Although Western-based Muslim extremists had low educational levels, engineering also showed up as the predominant profession. The researchers venture that there may be a universal “engineering mindset” that is predisposed toward the conservative and exacting approach of Islamism. But they also note that in countries where engineers don’t experience the “relative deprivation” of low occupational prestige and unemployment (such as Saudi Arabia and Indonesia), the correlation between engineering and extremism is weak or non-existent.
(http://www.nuff.ox.ac.uk/users/gambetta/Engineers%20of%20Jihad.pdf)
04: Muslims are more likely than any other religious group in England to consider themselves British, according to a study by economists Alan Manning and Sanchari Roy of the London School of Economics.

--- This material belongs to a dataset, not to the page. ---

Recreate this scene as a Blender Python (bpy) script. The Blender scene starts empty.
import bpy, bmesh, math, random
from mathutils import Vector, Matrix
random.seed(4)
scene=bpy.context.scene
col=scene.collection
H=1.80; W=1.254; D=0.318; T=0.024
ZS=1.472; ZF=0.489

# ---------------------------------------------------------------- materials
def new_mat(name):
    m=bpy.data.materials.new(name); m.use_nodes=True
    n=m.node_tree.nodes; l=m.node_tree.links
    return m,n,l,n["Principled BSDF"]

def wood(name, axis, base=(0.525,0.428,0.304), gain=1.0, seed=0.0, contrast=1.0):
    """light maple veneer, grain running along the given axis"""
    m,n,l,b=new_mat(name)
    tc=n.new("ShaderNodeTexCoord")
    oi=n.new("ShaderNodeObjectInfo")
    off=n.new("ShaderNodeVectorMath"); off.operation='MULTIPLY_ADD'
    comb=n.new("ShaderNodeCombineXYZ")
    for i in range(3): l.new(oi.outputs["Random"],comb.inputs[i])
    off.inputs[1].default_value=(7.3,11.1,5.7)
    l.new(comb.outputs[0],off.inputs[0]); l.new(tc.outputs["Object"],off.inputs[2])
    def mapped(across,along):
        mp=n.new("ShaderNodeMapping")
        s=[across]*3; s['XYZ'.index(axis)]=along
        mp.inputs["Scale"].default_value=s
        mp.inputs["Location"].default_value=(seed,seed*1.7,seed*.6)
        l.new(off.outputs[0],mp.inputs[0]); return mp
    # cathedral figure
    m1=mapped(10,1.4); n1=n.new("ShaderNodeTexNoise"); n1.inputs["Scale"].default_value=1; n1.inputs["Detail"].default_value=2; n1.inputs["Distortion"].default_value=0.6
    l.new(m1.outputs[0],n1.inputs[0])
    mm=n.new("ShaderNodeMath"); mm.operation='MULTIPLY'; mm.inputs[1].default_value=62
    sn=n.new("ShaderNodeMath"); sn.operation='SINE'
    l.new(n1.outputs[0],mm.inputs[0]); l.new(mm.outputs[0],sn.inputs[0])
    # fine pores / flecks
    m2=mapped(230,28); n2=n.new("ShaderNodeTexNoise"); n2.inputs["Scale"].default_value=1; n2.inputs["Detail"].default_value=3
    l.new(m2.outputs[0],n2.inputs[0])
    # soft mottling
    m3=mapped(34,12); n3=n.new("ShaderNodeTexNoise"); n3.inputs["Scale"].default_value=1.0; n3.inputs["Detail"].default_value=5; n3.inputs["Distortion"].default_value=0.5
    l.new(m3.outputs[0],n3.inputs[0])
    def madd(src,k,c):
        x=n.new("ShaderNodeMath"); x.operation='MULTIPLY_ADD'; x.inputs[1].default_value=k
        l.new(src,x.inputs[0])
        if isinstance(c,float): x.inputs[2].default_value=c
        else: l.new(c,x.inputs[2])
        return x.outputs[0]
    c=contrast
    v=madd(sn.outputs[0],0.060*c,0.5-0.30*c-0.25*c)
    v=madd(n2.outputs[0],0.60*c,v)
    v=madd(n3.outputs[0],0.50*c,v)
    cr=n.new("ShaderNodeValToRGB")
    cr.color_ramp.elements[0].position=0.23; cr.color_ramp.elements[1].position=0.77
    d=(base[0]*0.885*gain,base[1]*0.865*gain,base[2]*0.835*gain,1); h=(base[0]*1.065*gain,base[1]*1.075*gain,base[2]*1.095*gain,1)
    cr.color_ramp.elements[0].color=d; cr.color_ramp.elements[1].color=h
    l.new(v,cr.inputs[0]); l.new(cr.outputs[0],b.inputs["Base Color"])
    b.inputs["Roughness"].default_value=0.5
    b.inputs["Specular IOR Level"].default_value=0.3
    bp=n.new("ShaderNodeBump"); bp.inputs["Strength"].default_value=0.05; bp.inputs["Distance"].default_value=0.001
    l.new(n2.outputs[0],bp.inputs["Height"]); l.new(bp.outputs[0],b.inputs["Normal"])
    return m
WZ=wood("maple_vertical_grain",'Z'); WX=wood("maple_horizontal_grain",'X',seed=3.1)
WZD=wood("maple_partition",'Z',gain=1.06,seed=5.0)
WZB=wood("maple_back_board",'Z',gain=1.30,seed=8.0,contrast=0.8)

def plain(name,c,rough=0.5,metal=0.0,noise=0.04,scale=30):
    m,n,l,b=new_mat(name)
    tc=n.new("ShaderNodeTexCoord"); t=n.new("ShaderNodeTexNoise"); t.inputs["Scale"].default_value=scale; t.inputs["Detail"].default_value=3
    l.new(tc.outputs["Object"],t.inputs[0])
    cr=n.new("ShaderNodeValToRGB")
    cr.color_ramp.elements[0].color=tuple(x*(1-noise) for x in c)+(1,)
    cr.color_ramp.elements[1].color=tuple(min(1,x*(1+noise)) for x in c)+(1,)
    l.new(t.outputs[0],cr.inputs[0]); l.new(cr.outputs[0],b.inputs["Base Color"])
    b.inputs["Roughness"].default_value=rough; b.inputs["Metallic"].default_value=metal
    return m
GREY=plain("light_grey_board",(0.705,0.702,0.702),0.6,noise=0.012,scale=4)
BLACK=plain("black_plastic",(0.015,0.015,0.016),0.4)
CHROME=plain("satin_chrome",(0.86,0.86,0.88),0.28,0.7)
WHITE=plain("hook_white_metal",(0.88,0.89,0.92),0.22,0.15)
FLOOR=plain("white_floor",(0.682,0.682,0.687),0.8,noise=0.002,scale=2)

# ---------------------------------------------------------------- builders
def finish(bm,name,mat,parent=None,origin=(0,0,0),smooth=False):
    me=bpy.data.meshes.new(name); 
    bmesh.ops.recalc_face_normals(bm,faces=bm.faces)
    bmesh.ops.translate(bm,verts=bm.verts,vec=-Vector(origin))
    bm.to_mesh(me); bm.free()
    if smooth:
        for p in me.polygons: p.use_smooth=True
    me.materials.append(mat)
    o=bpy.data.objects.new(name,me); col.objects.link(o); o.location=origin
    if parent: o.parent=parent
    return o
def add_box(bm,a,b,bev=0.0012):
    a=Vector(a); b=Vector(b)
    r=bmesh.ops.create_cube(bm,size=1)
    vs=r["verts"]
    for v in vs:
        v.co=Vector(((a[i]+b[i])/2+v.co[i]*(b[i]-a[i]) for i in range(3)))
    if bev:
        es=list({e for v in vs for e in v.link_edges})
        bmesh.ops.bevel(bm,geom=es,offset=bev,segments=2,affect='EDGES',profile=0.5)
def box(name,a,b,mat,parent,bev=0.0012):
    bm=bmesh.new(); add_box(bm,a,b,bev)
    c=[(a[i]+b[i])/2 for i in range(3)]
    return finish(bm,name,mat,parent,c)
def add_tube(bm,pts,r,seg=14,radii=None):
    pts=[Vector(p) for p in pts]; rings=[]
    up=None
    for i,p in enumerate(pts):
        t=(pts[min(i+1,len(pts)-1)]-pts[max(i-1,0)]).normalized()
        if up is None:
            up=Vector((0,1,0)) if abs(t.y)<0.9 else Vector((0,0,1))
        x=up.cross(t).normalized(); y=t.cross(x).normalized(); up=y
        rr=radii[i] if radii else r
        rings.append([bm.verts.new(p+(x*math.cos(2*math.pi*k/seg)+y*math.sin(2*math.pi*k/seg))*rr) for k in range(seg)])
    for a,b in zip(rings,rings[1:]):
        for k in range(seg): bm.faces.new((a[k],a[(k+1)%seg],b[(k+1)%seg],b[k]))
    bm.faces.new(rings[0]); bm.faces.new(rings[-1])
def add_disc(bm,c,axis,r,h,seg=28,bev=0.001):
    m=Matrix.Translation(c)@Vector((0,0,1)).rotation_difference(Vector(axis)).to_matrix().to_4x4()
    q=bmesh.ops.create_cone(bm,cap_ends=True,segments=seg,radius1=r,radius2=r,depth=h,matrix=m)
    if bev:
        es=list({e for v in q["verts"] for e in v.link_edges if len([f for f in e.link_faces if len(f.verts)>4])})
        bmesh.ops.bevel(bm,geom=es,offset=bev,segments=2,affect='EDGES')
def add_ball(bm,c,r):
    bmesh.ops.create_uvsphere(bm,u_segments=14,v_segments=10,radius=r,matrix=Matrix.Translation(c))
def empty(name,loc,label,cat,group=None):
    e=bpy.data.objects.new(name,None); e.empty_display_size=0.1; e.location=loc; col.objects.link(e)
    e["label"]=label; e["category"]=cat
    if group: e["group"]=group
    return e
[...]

Using data from the Labour Force Survey, a quarterly sample survey of households in Great Britain, Manning and Roy found that groups thought to be resistant to integration, such as foreign-born Pakistanis and Bangladeshis, were actually more likely to self-identify as British than were their counterparts from other Western countries, such as Canada, Western Europe and Japan.
Although the religious factor was weaker than nationality in identification with Britain, the study found that Muslims were more likely than the other religious groups represented by different immigrant groups to think of themselves as British. The study, which is cited in the March issue of Reason, found that by the third generation, all differences by religion or nation or origin in the responses had disappeared.